Human-centered design is design where the people for whom the design is intended (the user, the customer, the audience, etc.) is included within the design problem as substantially unknown. Their personal autonomy requires active investigation, otherwise a critical component of the design’s success is being left to uninformed speculation. To avoid this risk, in human-centered design, the people for whom the design is intended are methodically involved throughout the design process.

As the implications of broader definitions of design come to light, more and more initiatives of various kinds are being recognized as design problems, and are being approached with the sensibilities, methods and tools of design. This has evolved at least one new species of human-centered design, which can be called polycentric design.

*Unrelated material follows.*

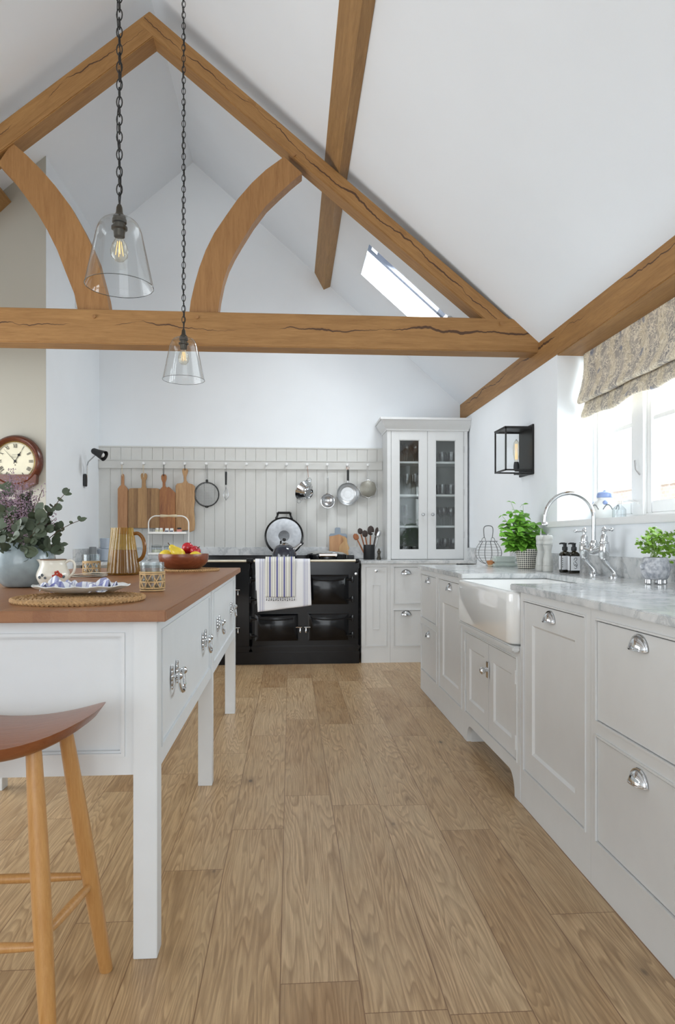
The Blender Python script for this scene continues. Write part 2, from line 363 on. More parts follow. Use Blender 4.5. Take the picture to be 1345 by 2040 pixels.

Polycentric design is design where multiple interacting people within the designed system are included within the design problem, including not only the primary person for whom the design is intended (user, customer, etc.), but other people involved in the system — ideally all the people who participate in the designed system. Understanding the complexity of such multi-actor interactive systems, and treating each actor as an autonomous person encountering the system from their own lifeworld requires more than a shift of concern — it requires new methods and tools.

Currently, the predominant polycentric design discipline is service design. Of course, services frequently feature multiple actors, and the quality of service depends heavily on the mindset of people delivering it, so it is unsurprising that polycentric design methods are developing in the design of services. But, unless we want to define the word “service” very broadly, the approaches used in service design can be used to design any system where humans are interacting with one another within a hybrid system. To name a few obvious examples, the design of organizations, of public spaces and of online communities could benefit from a polycentric design approach that might differ in important ways from service design.